DETERMINE YOUR PLASMA ARC WELDING SYSTEM REQUIREMENTS

• Microplasma welding (typical current range 0.1 – 15A): Microplasma is used for welding thin sheets [down to 0.004 in (0.1 mm) thickness], and wire and mesh sections. The needle-like, stiff arc minimizes arc wander and distortion.
• Medium current welding in the Melt-in Fusion mode (typical current range from 15 – 200A): This is an alternative to conventional TIG. The advantages are deeper penetration (from higher plasma gas flow), greater tolerance to surface contamination including coatings (the electrode is within the body of the torch) and better tolerance to variations in electrode to workpiece distance, without significant change in heat input.
• Keyhole welding (typically over 100A): By increasing welding current and plasma gas flow, a very powerful plasma beam is created which can achieve full penetration in a material, as in laser or electron beam welding. During welding, a keyhole is formed which progressively cuts through the metal with the molten weld pool flowing behind to form the weld bead under surface tension forces. This process can be used to weld thicker materials [up to 3/8 in (10 mm) of stainless steel] in a single pass.

A typical plasma welding system consists of:

Welding Console
The pilot arc control console is the ‘mixing box’ into which the power, gases and coolant are controlled and monitored. It has a small DC power supply for the pilot arc. Some consoles provide additional controls and digital meters to assist in weld parameter control.

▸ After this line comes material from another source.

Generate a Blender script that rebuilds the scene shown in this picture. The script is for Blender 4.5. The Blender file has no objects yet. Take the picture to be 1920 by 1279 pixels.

DC Power Supply with a Suitable Welding Range
A typical DC power supply with constant current characteristics, remote contactor/current control, and suitable welding range is recommended for most operations. A solid-state power supply with a non-mechanical contactor is recommended when performing high duty cycle short duration welds. Plasma arc welding is done almost exclusively with the use of straight
polarity (DCEN). The use of an AC Square-Wave power supply is recommended for the welding of aluminum or aluminum alloys.

Inert Gas Flow Gauge Regulators
Two flowgauge regulators for plasma and shield gases are required to control inert gas flow from cylinder tanks.

Plasma Welding Torch (Manual or Mechanized)
A plasma welding torch suitable for the particular welding operation should be used. Torches are available with various head and size configurations. All are liquid cooled. The orifices of some torches are also liquid cooled to provide improved orifice life and higher current carrying capacity. Plasma torches use tungsten electrodes, which are normally 2 percent
thoriated.

Closed Loop Coolant Recirculator
A coolant recirculator of a nonferrous design must be used. The use of deionized water to prevent electrolysis in the torch is required.

Optional Accessories
Options for the plasma welding system could include weld controllers with remote hand pendants and cables. A weld sequencer package would be needed to monitor and control pulse, weld timing, current and gas slopes. For applications using filler metals, a wire feeder capstan with spool assembly and torch bracket would be required. All products and
options are available from your local distributor.

MODE OF OPERATION: MELT-IN FUSION WELDING
Plasma welding is commonly used in two modes of operation, melt-in fusion welds and keyhole welds. Melt-in fusion welding is the most often used with the plasma arc welding process. It is accomplished with a softer, less constricted arc, using lower plasma gas flow rates, a reduced electrode setback, and current levels in the range of up to 200 amps. The minimum electrode setback distance is obtained with the electrode point set flush with the face of the tip.